• Work to be completed:
Copy exactly, leaving out every image, the lines from the one with "Write a Blender" through the one with "PI = math.pi", inclusive.

• Records to process:
..........
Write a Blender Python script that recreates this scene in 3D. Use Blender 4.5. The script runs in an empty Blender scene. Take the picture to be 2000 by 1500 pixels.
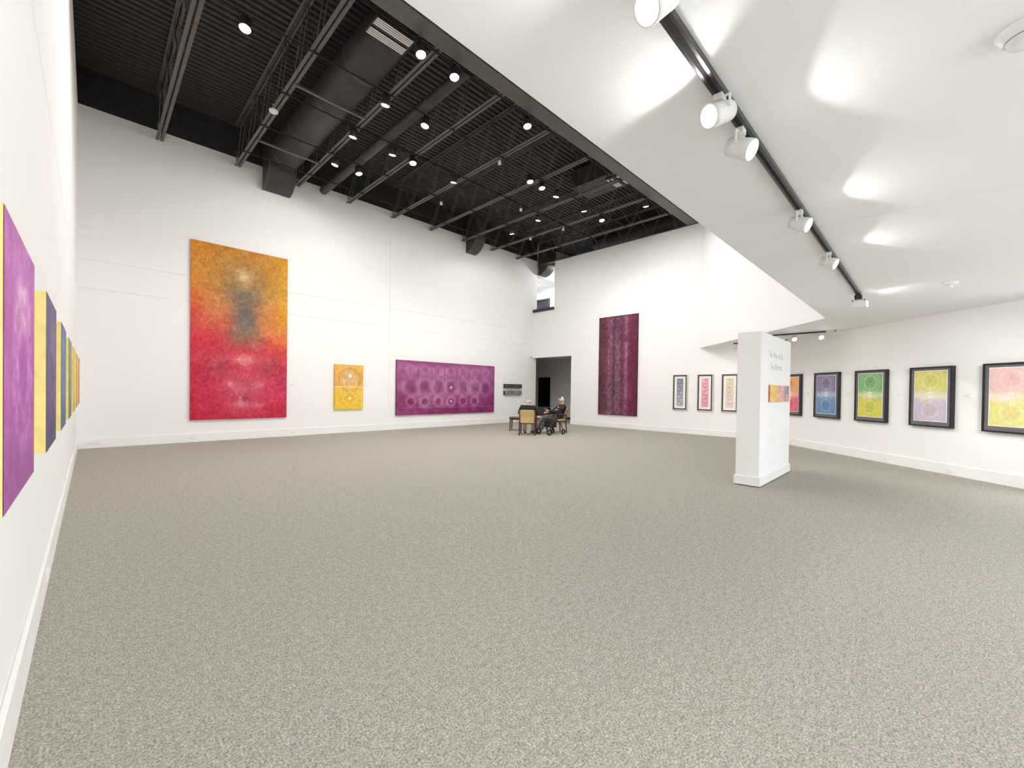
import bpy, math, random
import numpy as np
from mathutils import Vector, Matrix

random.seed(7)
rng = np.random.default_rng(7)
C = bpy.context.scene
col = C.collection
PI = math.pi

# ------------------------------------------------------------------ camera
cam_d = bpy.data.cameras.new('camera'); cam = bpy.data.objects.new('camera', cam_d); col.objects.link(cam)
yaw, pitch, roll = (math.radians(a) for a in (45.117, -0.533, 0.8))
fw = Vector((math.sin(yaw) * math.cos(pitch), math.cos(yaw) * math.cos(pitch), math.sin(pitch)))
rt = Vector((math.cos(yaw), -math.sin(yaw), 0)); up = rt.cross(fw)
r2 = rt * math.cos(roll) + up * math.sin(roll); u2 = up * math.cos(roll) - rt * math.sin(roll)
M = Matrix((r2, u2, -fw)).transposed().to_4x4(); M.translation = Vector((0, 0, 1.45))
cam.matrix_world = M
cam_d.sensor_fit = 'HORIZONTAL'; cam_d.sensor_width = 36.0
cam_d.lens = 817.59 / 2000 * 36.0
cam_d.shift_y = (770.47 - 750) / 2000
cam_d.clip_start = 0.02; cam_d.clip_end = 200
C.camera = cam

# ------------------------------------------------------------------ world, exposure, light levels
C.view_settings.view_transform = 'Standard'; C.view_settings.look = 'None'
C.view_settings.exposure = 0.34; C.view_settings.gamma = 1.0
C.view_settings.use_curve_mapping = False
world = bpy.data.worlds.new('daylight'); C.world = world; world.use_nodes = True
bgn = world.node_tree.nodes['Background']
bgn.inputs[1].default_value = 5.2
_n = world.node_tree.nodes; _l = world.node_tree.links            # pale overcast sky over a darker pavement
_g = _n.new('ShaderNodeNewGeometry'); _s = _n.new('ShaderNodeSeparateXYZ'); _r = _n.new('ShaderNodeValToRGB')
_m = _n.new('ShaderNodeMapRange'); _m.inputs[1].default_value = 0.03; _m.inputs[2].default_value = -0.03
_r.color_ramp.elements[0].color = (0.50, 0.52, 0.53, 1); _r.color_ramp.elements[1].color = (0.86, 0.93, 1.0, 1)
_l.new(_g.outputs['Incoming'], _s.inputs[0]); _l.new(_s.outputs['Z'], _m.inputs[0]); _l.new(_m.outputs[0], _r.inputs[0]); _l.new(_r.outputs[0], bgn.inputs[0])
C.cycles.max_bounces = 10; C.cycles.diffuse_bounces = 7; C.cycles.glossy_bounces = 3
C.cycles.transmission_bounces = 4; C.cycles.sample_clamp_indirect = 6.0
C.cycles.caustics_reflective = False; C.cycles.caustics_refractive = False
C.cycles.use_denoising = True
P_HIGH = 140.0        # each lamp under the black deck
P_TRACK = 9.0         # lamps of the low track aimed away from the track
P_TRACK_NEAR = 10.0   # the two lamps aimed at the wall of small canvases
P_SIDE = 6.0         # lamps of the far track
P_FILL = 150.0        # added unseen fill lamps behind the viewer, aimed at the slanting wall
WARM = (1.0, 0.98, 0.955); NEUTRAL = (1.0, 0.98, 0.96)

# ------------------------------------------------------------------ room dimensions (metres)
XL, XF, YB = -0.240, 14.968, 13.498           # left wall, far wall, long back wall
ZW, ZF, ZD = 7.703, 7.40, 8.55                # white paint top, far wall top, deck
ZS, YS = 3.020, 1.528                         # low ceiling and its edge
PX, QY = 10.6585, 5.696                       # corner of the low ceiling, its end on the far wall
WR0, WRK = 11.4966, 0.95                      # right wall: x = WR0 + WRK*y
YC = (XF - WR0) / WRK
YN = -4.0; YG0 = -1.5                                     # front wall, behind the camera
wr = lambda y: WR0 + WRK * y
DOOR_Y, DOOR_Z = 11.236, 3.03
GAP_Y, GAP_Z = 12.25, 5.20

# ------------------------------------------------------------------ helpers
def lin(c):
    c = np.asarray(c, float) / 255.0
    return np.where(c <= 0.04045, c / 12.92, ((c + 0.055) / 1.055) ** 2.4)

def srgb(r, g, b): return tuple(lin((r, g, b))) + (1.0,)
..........
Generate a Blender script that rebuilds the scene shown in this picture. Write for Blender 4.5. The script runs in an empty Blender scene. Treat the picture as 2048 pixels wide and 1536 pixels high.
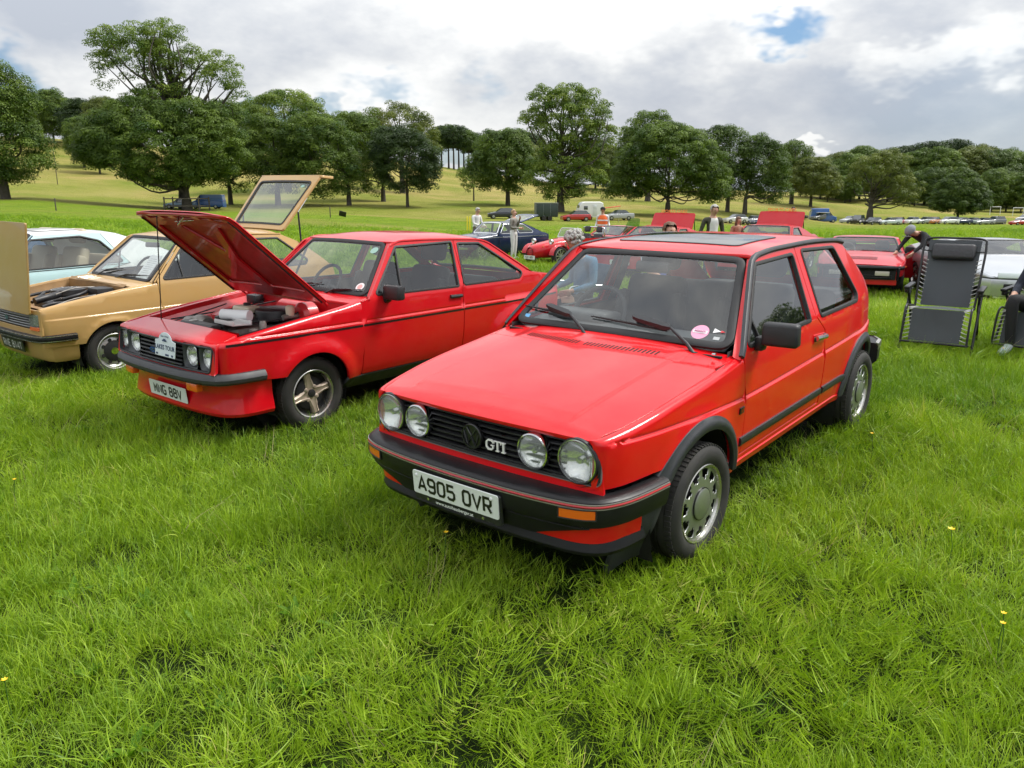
..........
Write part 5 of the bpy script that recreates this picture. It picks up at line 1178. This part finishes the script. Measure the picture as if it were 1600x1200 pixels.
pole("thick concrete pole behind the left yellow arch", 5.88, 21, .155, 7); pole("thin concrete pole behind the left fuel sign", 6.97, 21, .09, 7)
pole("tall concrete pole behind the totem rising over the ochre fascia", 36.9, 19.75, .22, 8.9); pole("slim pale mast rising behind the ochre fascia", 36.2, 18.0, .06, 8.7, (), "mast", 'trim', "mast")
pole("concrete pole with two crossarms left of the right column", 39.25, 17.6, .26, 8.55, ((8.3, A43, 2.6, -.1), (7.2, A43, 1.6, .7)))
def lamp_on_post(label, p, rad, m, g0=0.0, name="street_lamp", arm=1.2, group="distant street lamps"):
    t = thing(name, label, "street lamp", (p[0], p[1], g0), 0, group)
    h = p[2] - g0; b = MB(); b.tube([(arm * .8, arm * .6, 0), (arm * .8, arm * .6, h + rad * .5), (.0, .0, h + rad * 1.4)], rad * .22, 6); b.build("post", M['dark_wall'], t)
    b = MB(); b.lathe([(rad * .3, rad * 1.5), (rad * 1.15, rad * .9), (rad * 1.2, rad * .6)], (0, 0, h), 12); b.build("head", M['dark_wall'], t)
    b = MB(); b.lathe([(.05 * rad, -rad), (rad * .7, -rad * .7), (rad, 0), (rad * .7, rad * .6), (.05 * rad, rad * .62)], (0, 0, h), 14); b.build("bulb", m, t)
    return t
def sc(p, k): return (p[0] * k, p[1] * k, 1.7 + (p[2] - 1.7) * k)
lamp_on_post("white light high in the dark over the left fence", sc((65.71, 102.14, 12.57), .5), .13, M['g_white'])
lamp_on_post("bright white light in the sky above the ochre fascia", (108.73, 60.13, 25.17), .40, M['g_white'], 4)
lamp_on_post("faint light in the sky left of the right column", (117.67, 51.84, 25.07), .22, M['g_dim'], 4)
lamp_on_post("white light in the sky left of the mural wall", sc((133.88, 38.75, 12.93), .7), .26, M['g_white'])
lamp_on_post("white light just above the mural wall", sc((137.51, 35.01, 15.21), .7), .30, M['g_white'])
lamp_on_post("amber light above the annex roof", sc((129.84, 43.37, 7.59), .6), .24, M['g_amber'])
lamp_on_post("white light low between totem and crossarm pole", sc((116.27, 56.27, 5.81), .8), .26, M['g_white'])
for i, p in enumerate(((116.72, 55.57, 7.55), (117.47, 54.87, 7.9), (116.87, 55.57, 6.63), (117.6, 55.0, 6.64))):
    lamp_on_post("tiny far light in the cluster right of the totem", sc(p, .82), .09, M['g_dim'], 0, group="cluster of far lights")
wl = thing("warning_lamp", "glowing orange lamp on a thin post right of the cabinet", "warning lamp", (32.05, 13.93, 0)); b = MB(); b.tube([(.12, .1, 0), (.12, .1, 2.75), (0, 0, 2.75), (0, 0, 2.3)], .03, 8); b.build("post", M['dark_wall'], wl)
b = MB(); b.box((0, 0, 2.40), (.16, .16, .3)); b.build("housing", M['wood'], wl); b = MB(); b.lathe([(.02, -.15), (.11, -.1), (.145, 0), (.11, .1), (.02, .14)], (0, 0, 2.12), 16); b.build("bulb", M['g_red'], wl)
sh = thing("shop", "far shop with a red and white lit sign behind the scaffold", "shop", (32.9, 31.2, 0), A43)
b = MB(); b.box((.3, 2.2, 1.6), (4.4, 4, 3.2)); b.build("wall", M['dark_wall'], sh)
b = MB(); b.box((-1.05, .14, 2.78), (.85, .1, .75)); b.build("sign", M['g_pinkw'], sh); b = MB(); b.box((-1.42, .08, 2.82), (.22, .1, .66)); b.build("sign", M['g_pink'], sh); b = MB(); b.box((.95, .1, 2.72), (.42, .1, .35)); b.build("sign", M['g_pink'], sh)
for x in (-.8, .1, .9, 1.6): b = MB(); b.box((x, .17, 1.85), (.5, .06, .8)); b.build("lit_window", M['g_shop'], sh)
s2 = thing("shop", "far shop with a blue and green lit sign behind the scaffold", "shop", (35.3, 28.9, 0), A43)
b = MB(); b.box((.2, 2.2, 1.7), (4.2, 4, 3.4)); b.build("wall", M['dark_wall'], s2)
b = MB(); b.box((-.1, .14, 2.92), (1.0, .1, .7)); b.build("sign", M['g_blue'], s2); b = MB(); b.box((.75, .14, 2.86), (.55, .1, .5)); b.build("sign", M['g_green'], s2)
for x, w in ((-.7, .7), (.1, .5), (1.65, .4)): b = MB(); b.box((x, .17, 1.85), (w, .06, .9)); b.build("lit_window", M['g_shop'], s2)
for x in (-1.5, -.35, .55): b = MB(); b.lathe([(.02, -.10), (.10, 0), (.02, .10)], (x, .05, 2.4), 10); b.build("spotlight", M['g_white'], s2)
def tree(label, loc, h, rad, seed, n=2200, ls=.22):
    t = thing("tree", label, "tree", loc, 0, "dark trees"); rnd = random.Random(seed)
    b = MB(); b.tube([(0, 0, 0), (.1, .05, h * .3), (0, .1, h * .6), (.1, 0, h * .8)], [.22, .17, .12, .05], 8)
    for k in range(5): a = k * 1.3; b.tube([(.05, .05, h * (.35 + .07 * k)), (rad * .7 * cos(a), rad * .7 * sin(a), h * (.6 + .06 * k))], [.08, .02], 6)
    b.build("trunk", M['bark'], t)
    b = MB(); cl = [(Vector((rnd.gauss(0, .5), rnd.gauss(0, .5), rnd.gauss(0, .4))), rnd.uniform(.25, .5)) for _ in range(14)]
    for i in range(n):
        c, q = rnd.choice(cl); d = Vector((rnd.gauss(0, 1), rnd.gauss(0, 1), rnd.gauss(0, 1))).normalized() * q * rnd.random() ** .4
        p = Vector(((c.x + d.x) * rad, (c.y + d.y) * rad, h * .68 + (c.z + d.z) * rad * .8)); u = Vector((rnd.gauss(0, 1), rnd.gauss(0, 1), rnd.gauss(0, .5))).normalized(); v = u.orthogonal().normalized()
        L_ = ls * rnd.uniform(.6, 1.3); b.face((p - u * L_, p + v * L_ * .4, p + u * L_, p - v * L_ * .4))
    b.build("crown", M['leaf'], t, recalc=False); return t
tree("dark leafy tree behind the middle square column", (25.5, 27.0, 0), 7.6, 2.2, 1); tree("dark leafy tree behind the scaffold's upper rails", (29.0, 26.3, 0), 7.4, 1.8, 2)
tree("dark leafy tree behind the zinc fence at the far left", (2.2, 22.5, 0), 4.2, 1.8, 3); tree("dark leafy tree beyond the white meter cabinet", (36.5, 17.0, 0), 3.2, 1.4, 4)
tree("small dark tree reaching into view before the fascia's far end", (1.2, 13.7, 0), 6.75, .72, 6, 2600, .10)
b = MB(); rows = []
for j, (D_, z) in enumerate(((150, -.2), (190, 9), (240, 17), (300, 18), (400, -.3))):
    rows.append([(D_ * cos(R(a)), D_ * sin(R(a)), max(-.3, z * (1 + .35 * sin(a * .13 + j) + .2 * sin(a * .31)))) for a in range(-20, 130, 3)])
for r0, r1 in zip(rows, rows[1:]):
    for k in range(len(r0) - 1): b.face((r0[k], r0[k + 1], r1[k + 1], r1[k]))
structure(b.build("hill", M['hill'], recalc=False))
..........
• Task solution:
Write a Blender Python script that recreates this scene in 3D. Use Blender 4.5. The script runs in an empty Blender scene. Take the picture to be 2000 by 1500 pixels.
import bpy, math, random
import numpy as np
from mathutils import Vector, Matrix

random.seed(7)
rng = np.random.default_rng(7)
C = bpy.context.scene
col = C.collection
PI = math.pi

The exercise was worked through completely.